An Incident of the Public Restroom.
Thursday last I was out with Rew and with the Man I Want To Have Sex With At Some Point (discussing that same possibility like the good ethical sluts we are). We were at Sacred Grounds and then we went to IHOP for late dinner (at around 2 a.m., so quite late). After a LOT of talking, for Rew remains to be comfortable with polyamory, at least when he is indirectly involved rather than directly, I excused myself to the men's room. I'm not sure why I had the courage since I was most definitely not passing (although not exactly passing as female either).

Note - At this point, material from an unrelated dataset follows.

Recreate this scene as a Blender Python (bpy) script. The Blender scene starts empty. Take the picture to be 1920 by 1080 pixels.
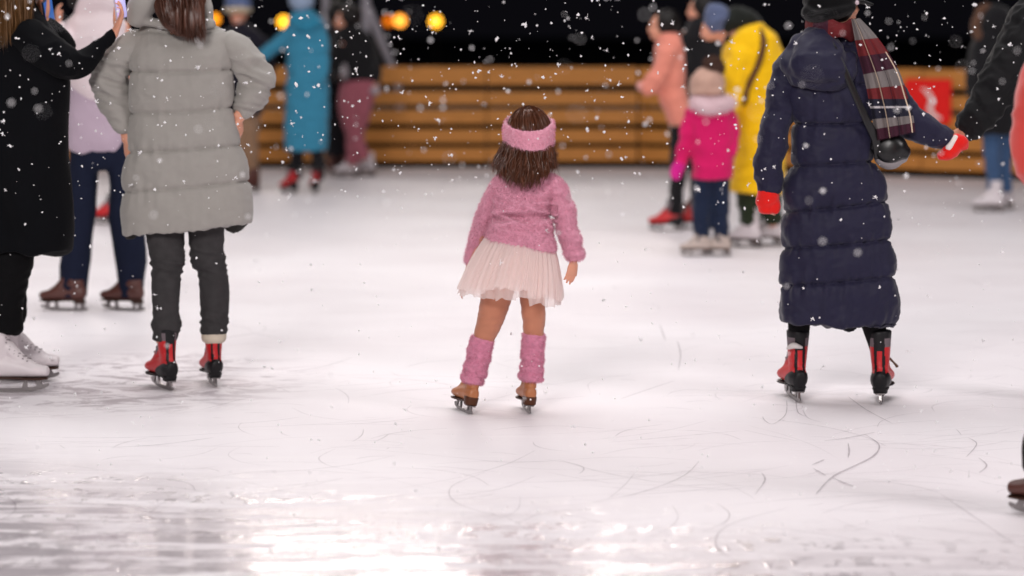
import bpy, bmesh, math, random
from mathutils import Vector, Matrix, noise
R = math.radians
random.seed(7)
# ------------------------------------------------------------------ camera
sc = bpy.context.scene
COL = sc.collection
CAMH, TILT, FPX = 1.6, R(6.02), 4533.0
cd = bpy.data.cameras.new("camera"); cam = bpy.data.objects.new("camera", cd); COL.objects.link(cam)
cam.location = (0, 0, CAMH); cam.rotation_euler = (R(90) - TILT, 0, 0)
cd.sensor_width = 36; cd.lens = 85; cd.clip_end = 3000; cd.clip_start = 0.1
cd.dof.use_dof = True; cd.dof.focus_distance = 9.75; cd.dof.aperture_fstop = 1.45
sc.camera = cam
sc.view_settings.view_transform = 'Standard'; sc.view_settings.look = 'None'
sc.view_settings.exposure = 0.0; sc.view_settings.gamma = 1.0
# ------------------------------------------------------------------ night sky
w = bpy.data.worlds.new("World"); sc.world = w; w.use_nodes = True
wb = w.node_tree.nodes['Background']
wb.inputs[0].default_value = (0.0032, 0.0030, 0.0042, 1); wb.inputs[1].default_value = 1.0
# ------------------------------------------------------------------ unseen floodlights over and around the rink, bare area lights
def area(name, loc, aim, sx, sy, power, col=(1, .95, .93)):
    l = bpy.data.lights.new(name, 'AREA'); l.shape = 'RECTANGLE'; l.size = sx; l.size_y = sy
    l.energy = power; l.color = col
    o = bpy.data.objects.new(name, l); COL.objects.link(o); o.location = loc
    o.rotation_euler = (Vector(aim) - Vector(loc)).to_track_quat('-Z', 'Y').to_euler()
    return o
area('floodlight_behind', (-4, -7, 8.5), (0, 13, 0.6), 5, 3, 2000, (1, .95, .93))
area('floodlight_right', (12, 2, 8), (0, 14, 0.5), 4, 3, 700, (1, .95, .96))
area('floodlight_overhead', (0, 14, 11), (0, 14, 0), 12, 11, 1320, (1, .97, .97))
area('floodlight_far', (0.8, 40, 8.0), (0, 9, 0), 5, 1.4, 130, (1, .95, .96))
area('floodlight_far_left', (-16, 30, 8), (0, 12, 0), 3, 2, 550, (1, .93, .9))

# ------------------------------------------------------------------ pixel of the 1920x1080 frame -> place in the rink
_ct, _st = math.cos(TILT), math.sin(TILT)
def ray(px, py):
    x = (px - 960) / FPX; v = (540 - py) / FPX
    return Vector((x, _ct + v * _st, -_st + v * _ct))
def at(px, py, Y):
    d = ray(px, py); return Vector((0, 0, CAMH)) + d * (Y / d.y)
def ground(px, py, z=0.0):
    d = ray(px, py); return Vector((0, 0, CAMH)) + d * ((z - CAMH) / d.z)

# ------------------------------------------------------------------ materials
def lin(h):
    h = h.lstrip('#'); c = [int(h[i:i + 2], 16) / 255 for i in (0, 2, 4)]
    return tuple((x / 12.92 if x <= .04045 else ((x + .055) / 1.055) ** 2.4) for x in c) + (1,)
MATS = {}
def mat(name, col, rough=.85, spec=.3, sheen=0, bump=0, bscale=400, vary=.12, vscale=12, metal=0, sub=0, stretch=(1, 1, 1), emit=None, coat=0, alpha=1, tint=None):
    if name in MATS: return MATS[name]
    m = bpy.data.materials.new(name); m.use_nodes = True; MATS[name] = m
    nt = m.node_tree; N = nt.nodes; L = nt.links; p = N['Principled BSDF']
    c = lin(col) if isinstance(col, str) else tuple(col) + (1,)
    p.inputs['Roughness'].default_value = rough; p.inputs['Specular IOR Level'].default_value = spec
    p.inputs['Metallic'].default_value = metal; p.inputs['Sheen Weight'].default_value = sheen
    p.inputs['Sheen Roughness'].default_value = .5; p.inputs['Coat Weight'].default_value = coat
    p.inputs['Alpha'].default_value = alpha
    if sub:
        p.inputs['Subsurface Weight'].default_value = sub; p.inputs['Subsurface Scale'].default_value = .01
    tc = N.new('ShaderNodeTexCoord'); mp = N.new('ShaderNodeMapping'); mp.inputs['Scale'].default_value = stretch
    L.new(tc.outputs['Object'], mp.inputs[0])
    nz = N.new('ShaderNodeTexNoise'); nz.inputs['Scale'].default_value = vscale; nz.inputs['Detail'].default_value = 5
    L.new(mp.outputs[0], nz.inputs[0])
    mx = N.new('ShaderNodeMix'); mx.data_type = 'RGBA'
    t = lin(tint) if tint else None
    mx.inputs[6].default_value = tuple(min(1, x * (1 - vary)) for x in c[:3]) + (1,)
    mx.inputs[7].default_value = t if t else tuple(min(1, x * (1 + vary)) for x in c[:3]) + (1,)
    L.new(nz.outputs[0], mx.inputs[0]); L.new(mx.outputs[2], p.inputs['Base Color'])
    if bump:
        n2 = N.new('ShaderNodeTexNoise'); n2.inputs['Scale'].default_value = bscale; n2.inputs['Detail'].default_value = 3
        L.new(mp.outputs[0], n2.inputs[0])
        b = N.new('ShaderNodeBump'); b.inputs['Strength'].default_value = bump; b.inputs['Distance'].default_value = .004
        L.new(n2.outputs[0], b.inputs['Height']); L.new(b.outputs[0], p.inputs['Normal'])
    if emit:
        p.inputs['Emission Color'].default_value = lin(emit[0]); p.inputs['Emission Strength'].default_value = emit[1]
    return m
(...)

My excuse was that I was tired, and I had the idea that assuming that using the men's room in an IHOP in Tampa late at night would be more dangerous than at any other place would be an assumption rife with problematic class and race issues.
So I went to the men's room and peed in the stall, and as I was finishing I heard someone come in and use the urinal. I had the idea that I would wait until he left, but he didn't seem inclined to leave quickly and so I waited until he was washing up and thought I would try to hurry out before I was noticed.
No such luck. The guy spun around and bellowed "What are you doing here?" A curious calm descended over me, and I turned to face him accepting that we were probably going to have a confrontation and there was a good chance I was going to hurt someone and get hurt tonight.
"Kerrick? What are you doing in Tampa?"
It was a guy I know slightly from Changeling Game in Sarasota.
By the time we exchanged a few words and a hug (Me: "I don't usually hug other guys in the men's room." Him: "Well, good.") and I got back to my seat, I was shaking with reaction and Rew cuddled and comforted me quite kindly. It's funny in retrospect but it's also made me more careful.
Yesterday: I had a day of serious ups and downs with regards to my body. During my morning shower I found myself actually playing with my breasts and enjoying them, in a sort of "hey these are neat" kind of way. I hadn't paid them any attention in some time, and this was the first time in awhile that I had engaged with them at all except to bind. By evening, though, I was having the most severe body dysphoria I'd had in a long time, not wanting to see or feel or deal with my body at all. (Bearing in mind I get social dysphoria much more than body dysphoria.)
Not sure what's up with that. Also, hot flashes, and it's almost time for me to do my third shot.